▶ Dataset excerpt:
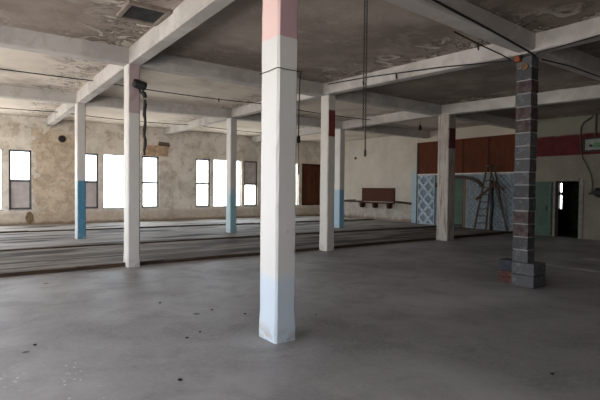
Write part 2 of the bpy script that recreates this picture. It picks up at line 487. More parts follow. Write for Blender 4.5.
# ------------------------------------------------------------------ timber strips set in the floor
def strip(n, x0, x1, y0, y1, z0, z1, w):
    bm = bmesh.new(); segs = 12
    for i in range(segs):
        t0, t1 = i/segs, (i+1)/segs - .0003
        xa, xb = x0+(x1-x0)*t0, x0+(x1-x0)*t1; ya = y0+(y1-y0)*t0
        dz = random.uniform(-.006, .006); dy = random.uniform(-.012, .012)
        box(bm, xa, xb, ya+dy, ya+dy+w, z0, z1+dz, .004)
    return struct(link('trim_%d' % n, bm, STRIPWOOD))
strip(20, WX, EX, STEP-.035, STEP-.035, 0, FZ+.02, .07)
strip(21, WX, EX, 13.05, 12.55, FZ, FZ+.035, .08)
strip(22, WX, EX, 18.1, 17.0, FZ, FZ+.045, .09)

# ------------------------------------------------------------------ windows of the north wall
def window(n, x0, x1, kind):
    yf = NY+.06
    fr = bmesh.new(); t = .03 if kind == 'one' else .075
    box(fr, x0, x0+t, yf, yf+.06, Z0, Z1); box(fr, x1-t, x1, yf, yf+.06, Z0, Z1)
    box(fr, x0, x1, yf, yf+.06, Z1-t, Z1); box(fr, x0, x1, yf, yf+.06, Z0, Z0+t)
    zm = 1.80
    if kind in ('two', 'panel_low', 'panel_high'): box(fr, x0, x1, yf-.01, yf+.06, zm-.05, zm+.04)
    o = struct(link('window_%d' % n, fr, FRAME))
    def sheet(nm, za, zb, mat, th=.006, dy=.03):
        b = bmesh.new(); box(b, x0+t-.005, x1-t+.005, yf+dy, yf+dy+th, za, zb); link(nm, b, mat, o)
    if kind == 'one': sheet('pane', Z0+t, Z1-t, GLASS)
    if kind == 'two': sheet('pane', Z0+t, zm-.03, GLASS); sheet('pane', zm+.03, Z1-t, GLASS)
    if kind == 'panel_low':
        sheet('infill_board', Z0+t, zm-.03, GREYPANEL, .015); sheet('pane', zm+.03, Z1-t, GLASS)
    if kind == 'panel_high':
        sheet('pane', Z0+t, zm-.03, GLASS); sheet('infill_board', zm+.03, Z1-t, GREYPANEL, .015)
    # sill board
    b = bmesh.new(); box(b, x0-.03, x1+.03, NY-.03, yf, Z0-.04, Z0+.002, .006)
    link('sill', b, JAMB, o)
for i, (a, b, kd) in enumerate(NWIN):
    if kd != 'boarded': window(i+1, a, b, kd)
a, b, _ = NWIN[-1]
bm = bmesh.new()
m_ = .09
box(bm, a, a+m_, NY-.01, NY+.09, Z0, Z1, .006); box(bm, b-m_, b, NY-.01, NY+.09, Z0, Z1, .006)
box(bm, a+m_, b-m_, NY-.01, NY+.09, Z1-m_, Z1, .006); box(bm, a+m_, b-m_, NY-.01, NY+.09, Z0, Z0+m_, .006)
w12 = struct(link('window_12', bm, BENCHWOOD))
bm = bmesh.new()
for q in range(3):
    u0 = a+m_+(b-a-2*m_)*q/3; u1 = a+m_+(b-a-2*m_)*(q+1)/3-.006
    box(bm, u0, u1, NY+.04, NY+.065, Z0+m_, Z1-m_, .003)
link('infill_board', bm, BOARD, w12)

# ------------------------------------------------------------------ columns
def column(label, x, y, w, d, zb, mat, cat='column', lean=0.0):
    bm = bmesh.new(); c = .022; n = 26; H = slab_z(x+w/2, y+d/2) - .30 - zb
    base = [(c, 0), (w-c, 0), (w, c), (w, d-c), (w-c, d), (c, d), (0, d-c), (0, c)]
    rings = []
    for i in range(n+1):
        z = H*i/n
        e = .006 if i < 2 else 0
        r = []
        for (u, v) in base:
            j = random.uniform(-.0025, .0025)
            r.append(bm.verts.new((u + (-e if u < w/2 else e) + j, v + (-e if v < d/2 else e) + random.uniform(-.0025, .0025), z)))
        rings.append(r)
    for r, t in zip(rings, rings[1:]):
        for q in range(8): bm.faces.new((r[q], r[(q+1) % 8], t[(q+1) % 8], t[q]))
    bm.faces.new(rings[0][::-1]); bm.faces.new(rings[-1])
    o = link('concrete_column', bm, mat, loc=(x, y, zb))
    tag(o, label, cat, kind='thing'); return o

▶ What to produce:
Leave out the pictures and restate everything else word for word.

▶ Result:
Write part 2 of the bpy script that recreates this picture. It picks up at line 487. More parts follow. Write for Blender 4.5.
# ------------------------------------------------------------------ timber strips set in the floor
def strip(n, x0, x1, y0, y1, z0, z1, w):
    bm = bmesh.new(); segs = 12
    for i in range(segs):
        t0, t1 = i/segs, (i+1)/segs - .0003
        xa, xb = x0+(x1-x0)*t0, x0+(x1-x0)*t1; ya = y0+(y1-y0)*t0
        dz = random.uniform(-.006, .006); dy = random.uniform(-.012, .012)
        box(bm, xa, xb, ya+dy, ya+dy+w, z0, z1+dz, .004)
    return struct(link('trim_%d' % n, bm, STRIPWOOD))
strip(20, WX, EX, STEP-.035, STEP-.035, 0, FZ+.02, .07)
strip(21, WX, EX, 13.05, 12.55, FZ, FZ+.035, .08)
strip(22, WX, EX, 18.1, 17.0, FZ, FZ+.045, .09)

# ------------------------------------------------------------------ windows of the north wall
def window(n, x0, x1, kind):
    yf = NY+.06
    fr = bmesh.new(); t = .03 if kind == 'one' else .075
    box(fr, x0, x0+t, yf, yf+.06, Z0, Z1); box(fr, x1-t, x1, yf, yf+.06, Z0, Z1)
    box(fr, x0, x1, yf, yf+.06, Z1-t, Z1); box(fr, x0, x1, yf, yf+.06, Z0, Z0+t)
    zm = 1.80
    if kind in ('two', 'panel_low', 'panel_high'): box(fr, x0, x1, yf-.01, yf+.06, zm-.05, zm+.04)
    o = struct(link('window_%d' % n, fr, FRAME))
    def sheet(nm, za, zb, mat, th=.006, dy=.03):
        b = bmesh.new(); box(b, x0+t-.005, x1-t+.005, yf+dy, yf+dy+th, za, zb); link(nm, b, mat, o)
    if kind == 'one': sheet('pane', Z0+t, Z1-t, GLASS)
    if kind == 'two': sheet('pane', Z0+t, zm-.03, GLASS); sheet('pane', zm+.03, Z1-t, GLASS)
    if kind == 'panel_low':
        sheet('infill_board', Z0+t, zm-.03, GREYPANEL, .015); sheet('pane', zm+.03, Z1-t, GLASS)
    if kind == 'panel_high':
        sheet('pane', Z0+t, zm-.03, GLASS); sheet('infill_board', zm+.03, Z1-t, GREYPANEL, .015)
    # sill board
    b = bmesh.new(); box(b, x0-.03, x1+.03, NY-.03, yf, Z0-.04, Z0+.002, .006)
    link('sill', b, JAMB, o)
for i, (a, b, kd) in enumerate(NWIN):
    if kd != 'boarded': window(i+1, a, b, kd)
a, b, _ = NWIN[-1]
bm = bmesh.new()
m_ = .09
box(bm, a, a+m_, NY-.01, NY+.09, Z0, Z1, .006); box(bm, b-m_, b, NY-.01, NY+.09, Z0, Z1, .006)
box(bm, a+m_, b-m_, NY-.01, NY+.09, Z1-m_, Z1, .006); box(bm, a+m_, b-m_, NY-.01, NY+.09, Z0, Z0+m_, .006)
w12 = struct(link('window_12', bm, BENCHWOOD))
bm = bmesh.new()
for q in range(3):
    u0 = a+m_+(b-a-2*m_)*q/3; u1 = a+m_+(b-a-2*m_)*(q+1)/3-.006
    box(bm, u0, u1, NY+.04, NY+.065, Z0+m_, Z1-m_, .003)
link('infill_board', bm, BOARD, w12)

# ------------------------------------------------------------------ columns
def column(label, x, y, w, d, zb, mat, cat='column', lean=0.0):
    bm = bmesh.new(); c = .022; n = 26; H = slab_z(x+w/2, y+d/2) - .30 - zb
    base = [(c, 0), (w-c, 0), (w, c), (w, d-c), (w-c, d), (c, d), (0, d-c), (0, c)]
    rings = []
    for i in range(n+1):
        z = H*i/n
        e = .006 if i < 2 else 0
        r = []
        for (u, v) in base:
            j = random.uniform(-.0025, .0025)
            r.append(bm.verts.new((u + (-e if u < w/2 else e) + j, v + (-e if v < d/2 else e) + random.uniform(-.0025, .0025), z)))
        rings.append(r)
    for r, t in zip(rings, rings[1:]):
        for q in range(8): bm.faces.new((r[q], r[(q+1) % 8], t[(q+1) % 8], t[q]))
    bm.faces.new(rings[0][::-1]); bm.faces.new(rings[-1])
    o = link('concrete_column', bm, mat, loc=(x, y, zb))
    tag(o, label, cat, kind='thing'); return o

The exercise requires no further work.